Omdat het beroep kennelijk niet-ontvankelijk is doet de rechtbank uitspraak zonder zitting. Artikel 8:54 van de Algemene wet bestuursrecht (Awb) maakt dat mogelijk. De rechtbank legt hierna uit waarom het beroep kennelijk niet-ontvankelijk is.
Iemand die namens een ander beroep instelt, moet op verzoek van de rechtbank een machtiging indienen om aan te tonen dat hij namens die ander beroep mag instellen. Dit staat in artikel 8:24, tweede lid, van de Awb. Indien de machtiging ziet op een bedrijf moet eveneens een uittreksel uit het handelsregister ingediend worden.
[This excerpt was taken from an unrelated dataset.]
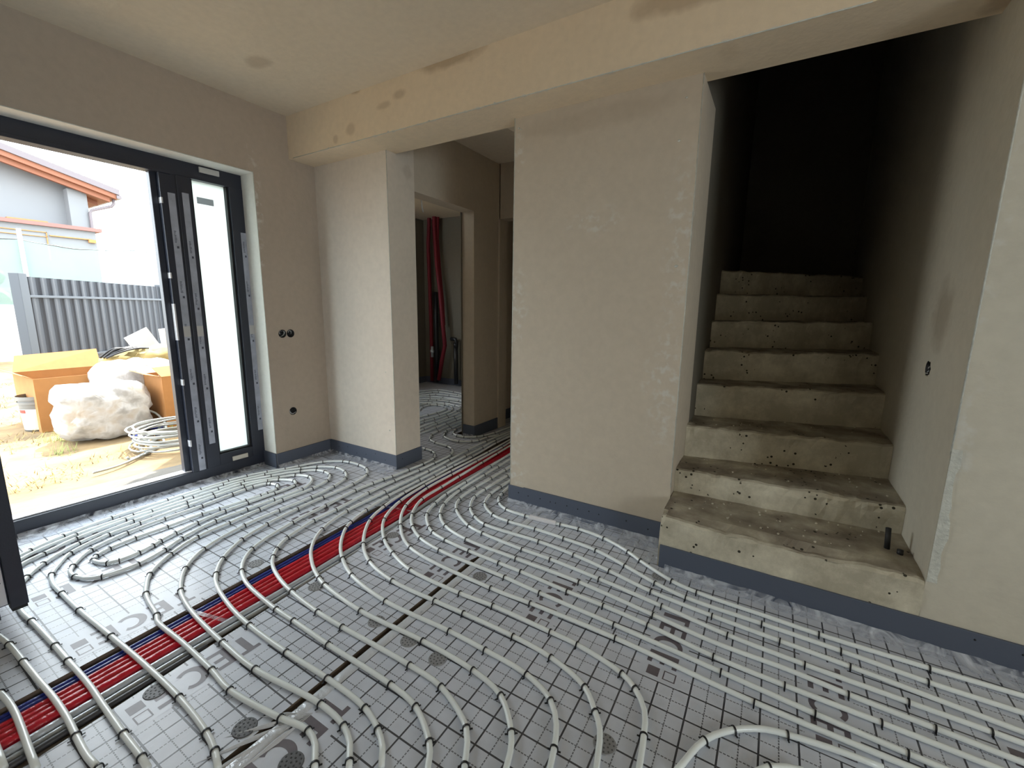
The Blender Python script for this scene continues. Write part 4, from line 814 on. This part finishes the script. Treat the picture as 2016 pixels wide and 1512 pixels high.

Als dit niet gebeurt, kan de rechtbank het beroep op grond van artikel 6:6 van de Awb niet-ontvankelijk verklaren.
M.A.H.M. Raaijmakers heeft bij het beroepschrift geen machtiging en geen uittreksel uit het handelsregister bijgevoegd waaruit blijkt dat hij gemachtigd is beroep in te stellen namens eiseres.
De griffier heeft M.A.H.M. Raaijmakers bij aangetekend verzonden brief van 16 september 2022 verzocht om binnen vier weken deze verzuimen te herstellen. De enveloppe waarin deze aangetekende brief is verzonden, is door de griffie terugontvangen met de mededeling “niet afgehaald”. Uit de na de retourontvangst ingewonnen informatie blijkt dat M.A.H.M. Raaijmakers staat ingeschreven op het adres zoals vermeld op de brief.
Bij brief van 6 oktober 2022 is de brief van 16 september 2022 nogmaals gestuurd, nu per gewone post.
M.A.H.M. Raaijmakers heeft binnen de termijn geen machtiging en geen uittreksel uit het handelsregister ingediend.
M.A.H.M. Raaijmakers heeft geen reden gegeven voor deze verzuimen. Er is dus geen verontschuldiging voor deze verzuimen gebleken.
Het beroep is daarom kennelijk niet-ontvankelijk. Voor een proceskostenveroordeling bestaat geen aanleiding.

Beslissing

De rechtbank verklaart het beroep niet-ontvankelijk.
Deze uitspraak is gedaan door mr. S.A.M.L. van de Sande, rechter, in aanwezigheid van C.A.F. Kalb, griffier, op 17 november 2022 en openbaar gemaakt door middel van geanonimiseerde publicatie op www.rechtspraak.nl.
griffier
rechter
Een afschrift van deze uitspraak is verzonden aan partijen op:

Bent u het niet eens met deze uitspraak?

Als u het niet eens bent met deze uitspraak, kunt u een brief sturen naar de rechtbank waarin u uitlegt waarom u het er niet mee eens bent. Dit heet een verzetschrift. U moet dit verzetschrift indienen binnen 6 weken na de dag waarop deze uitspraak is verzonden. U ziet deze datum hierboven. Als u graag een zitting wilt waarin u uw verzetschrift kunt toelichten, kunt u dit in uw verzetschrift vermelden.